Wednesday, March 11, 2009

Happy Birthday Me

So it's almost over. I spend the whole year denying this ever happens. If anyone asks me about it, I'm denying it all. I did no such thing. I had no such thing. Today didn't happen. It was just another day.

When I was growing up, birthdays just really weren't important. They were to me. I wanted it to be an important thing. "Look I've made it in this crazy household for another year!! We should really celebrate because I survived for a whole 'nother long year." Or something like that. Dad tried so I give him credit. But I always got the idea that it was just a pain in my mother's arse. The fact that I dared to have a birthday once a year seemed to either piss her off, or she just didn't care. She was notorious for getting mad over something stupid and cancelling holidays, birthdays, refusing to go to weddings/recitals/school programs. So it stands to reason at some point a kid would give up hope. That finally happened (yes I was slow) the year of my 15th birthday. Somehow Mom managed to drag herself out of the office long enough to go to dinner for my birthday. I remember asking if I could go to the mall with my friend for a couple hours. She said no, I was grounded. After dinner she took my friend home first, then dropped me off at home, and then she went back to the office. My Dad was a cop and he got stuck working on some case or another. I understood why he wasn't there and I accepted that because I knew he would have rather been with me. Dinner with my Mom was a waste of time for all involved though. I knew she would rather have been at work. She knew that she should at least make an effort to look like she cared enough to celebrate her youngest daughter turning one year older.
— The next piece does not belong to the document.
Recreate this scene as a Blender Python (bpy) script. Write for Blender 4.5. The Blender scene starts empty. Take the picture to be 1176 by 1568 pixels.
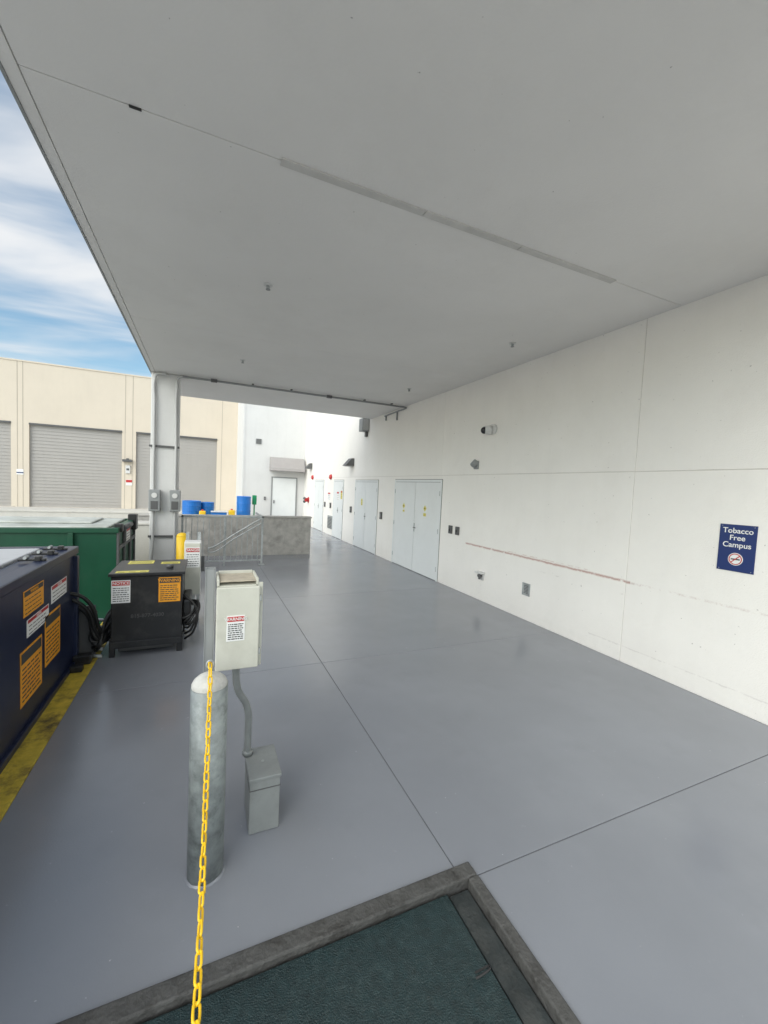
import bpy, bmesh, math, random
from mathutils import Vector, Matrix
random.seed(4)
scene=bpy.context.scene
scene.view_settings.view_transform='Standard'
scene.view_settings.look='None'
scene.view_settings.exposure=0
COL=scene.collection

# ---------------------------------------------------------------- materials
def mat(name,c,rough=0.6,var=0.06,scale=3.0,bump=0.0,bscale=60.0,metal=0.0,dirt=None,dirt_amt=0.0,dscale=1.5,spec=0.5,rvar=0.0,streak=0.0,speck=0.0,soft=False):
    m=bpy.data.materials.new(name); m.use_nodes=True
    nt=m.node_tree; N=nt.nodes; L=nt.links
    b=N['Principled BSDF']; b.inputs['Roughness'].default_value=rough
    b.inputs['Metallic'].default_value=metal
    b.inputs['Specular IOR Level'].default_value=spec
    g=N.new('ShaderNodeNewGeometry'); vec=g.outputs['Position']
    n=N.new('ShaderNodeTexNoise'); n.inputs['Scale'].default_value=scale; n.inputs['Detail'].default_value=3 if soft else 6; n.inputs['Roughness'].default_value=0.5 if soft else 0.6
    L.new(vec,n.inputs['Vector'])
    r=N.new('ShaderNodeMapRange'); r.inputs['From Min'].default_value=0.3; r.inputs['From Max'].default_value=0.7
    r.inputs['To Min'].default_value=1-var; r.inputs['To Max'].default_value=1+var
    L.new(n.outputs['Fac'],r.inputs['Value'])
    mx=N.new('ShaderNodeVectorMath'); mx.operation='SCALE'; mx.inputs[0].default_value=(c[0],c[1],c[2])
    L.new(r.outputs['Result'],mx.inputs['Scale'])
    out=mx.outputs['Vector']
    def over(out,sc,lo,hi,amt,col,det=9,mapping=None):
        n2=N.new('ShaderNodeTexNoise'); n2.inputs['Scale'].default_value=sc; n2.inputs['Detail'].default_value=det; n2.inputs['Roughness'].default_value=0.7
        v=vec
        if mapping:
            mp=N.new('ShaderNodeMapping'); mp.inputs['Scale'].default_value=mapping; L.new(vec,mp.inputs['Vector']); v=mp.outputs[0]
        L.new(v,n2.inputs['Vector'])
        r2=N.new('ShaderNodeMapRange'); r2.inputs['From Min'].default_value=lo; r2.inputs['From Max'].default_value=hi
        r2.inputs['To Max'].default_value=amt
        L.new(n2.outputs['Fac'],r2.inputs['Value'])
        mm=N.new('ShaderNodeMix'); mm.data_type='RGBA'
        L.new(r2.outputs['Result'],mm.inputs['Factor']); L.new(out,mm.inputs['A'])
        mm.inputs['B'].default_value=(*col,1); return mm.outputs['Result']
    if dirt: out=over(out,dscale,0.5,0.68,dirt_amt,dirt)
    if streak: out=over(out,5,0.5,0.75,streak,tuple(q*0.6 for q in c),5,(1,1,0.12))
    if speck: out=over(out,21,0.745,0.77,speck,(0.15,0.13,0.11),2)
    L.new(out,b.inputs['Base Color'])
    if rvar>0:
        r3=N.new('ShaderNodeMapRange'); r3.inputs['From Min'].default_value=0.3; r3.inputs['From Max'].default_value=0.7
        r3.inputs['To Min'].default_value=max(0.05,rough-rvar); r3.inputs['To Max'].default_value=rough+rvar
        L.new(n.outputs['Fac'],r3.inputs['Value']); L.new(r3.outputs['Result'],b.inputs['Roughness'])
    if bump>0:
        n4=N.new('ShaderNodeTexNoise'); n4.inputs['Scale'].default_value=bscale; n4.inputs['Detail'].default_value=4
        L.new(vec,n4.inputs['Vector'])
        bp=N.new('ShaderNodeBump'); bp.inputs['Strength'].default_value=bump; bp.inputs['Distance'].default_value=0.01
        L.new(n4.outputs['Fac'],bp.inputs['Height']); L.new(bp.outputs['Normal'],b.inputs['Normal'])
    return m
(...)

Five days after my 15th birthday, I was in my 6th period English class. I got a call from the front office that my Mom was waiting outside for me. I walked out and the first thing I noticed was that Mom was sitting in the passenger seat of her car and Linda (one of the employees') was driving. I got in the car and Mom was crying. Crying to hard to even tell me what she was crying about. Linda told me my Grandma had died that morning. March 16, 1995. That was the one year that my Grandma did not call me or send me a card for my birthday.

On February 20 of that following year... a very good friend of mine called me. It was his 21st birthday. We talked for a few minutes and I told him Happy Birthday. He said he loved me and hung up. I found out the next morning that he shortly after we got off the phone, he walked out in his front yard and killed himself with his father's shotgun. He had called at least 2 other people that I know of to tell them that he loved them. But what he didn't tell any of us, was that he was hurting. He had the strength to reach out to let us know he loved us... but he couldn't tell us he was tired.

So sometime between March 11, 1995 and March 11, 1996, I quit having birthdays. I quit bothering. I quit telling people. I quit celebrating. My Dad and my husband always remember. They always try to make it a good day for me. But I always remember a long string of just purely rotten birthdays.

1 comment:

  1. :( Well Tiff, Happy Birthday anyways. I'm sorry that birthdays are so full of bad memories for you. I love you girl.. Happy Bday.